May had wanted to use the Conservative Party’s annual conference to bring her divided party together and pitch herself as the only person able to deliver Brexit and keep opposition Labour leader Jeremy Corbyn out of power.

She started by apologizing for her botched bet on a snap June election which stripped her party of its majority in parliament, then pitched a revitalized “British Dream” for which she proposed fixing broken markets and uniting the country.

But her flow was interrupted by British comedian Simon Brodkin, who handed her a P45 letter, a document given to employees when they leave their job. The document had been “signed” by the comedian using the name of her ambitious Foreign Secretary Boris Johnson.

Then May began a coughing fit and was repeatedly forced to take drinks of water, even coughing into her glass, and was proffered a lozenge from her finance minister, Philip Hammond.

While she was speaking, several letters fell off the slogans behind her on the stage. Some Twitter users seized on images of the missing letters to poke fun at the Conservatives: one said their glue was even failing to hold the party together.
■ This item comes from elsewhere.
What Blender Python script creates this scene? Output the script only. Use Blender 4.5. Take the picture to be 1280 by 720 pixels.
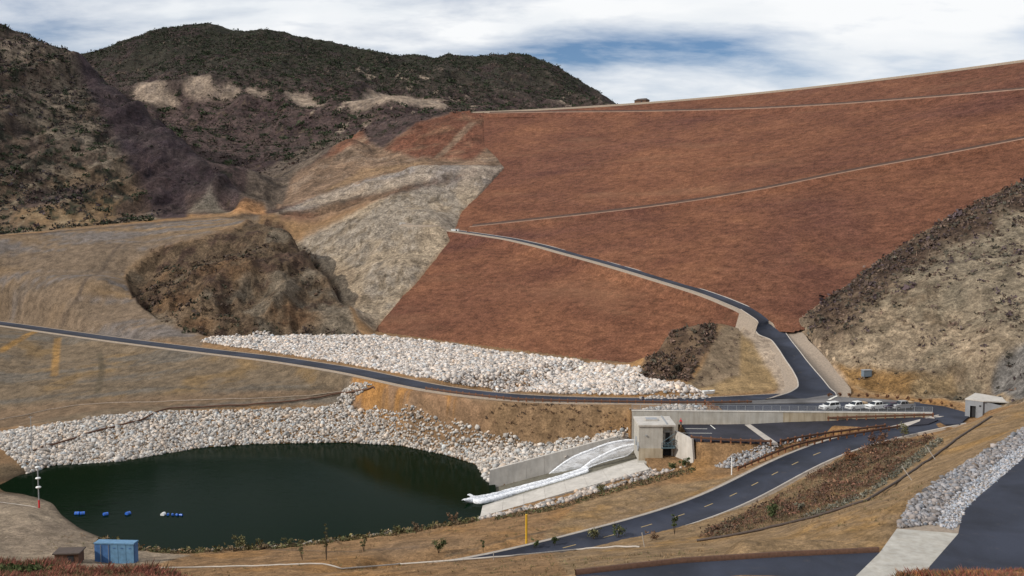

The 61-year-old May won standing ovations for pressing on with the hour-long address, in which she took a more personal tone - saying she did not mind being called the “Ice Maiden” and describing her “great sadness” at not having children.

Her speech sought to offer party activists a renewal of Conservative values while making new promises to a younger generation and those “just about managing”.

“This is a Conservatism I believe in, a Conservatism of fairness and justice and opportunity for all, a Conservatism that keeps the British dream alive for a new generation,” she told the cheering crowd.

“That’s what I‘m in this for,” she said, in a phrase she repeated at least eight times. “That’s what we must all be in this for.”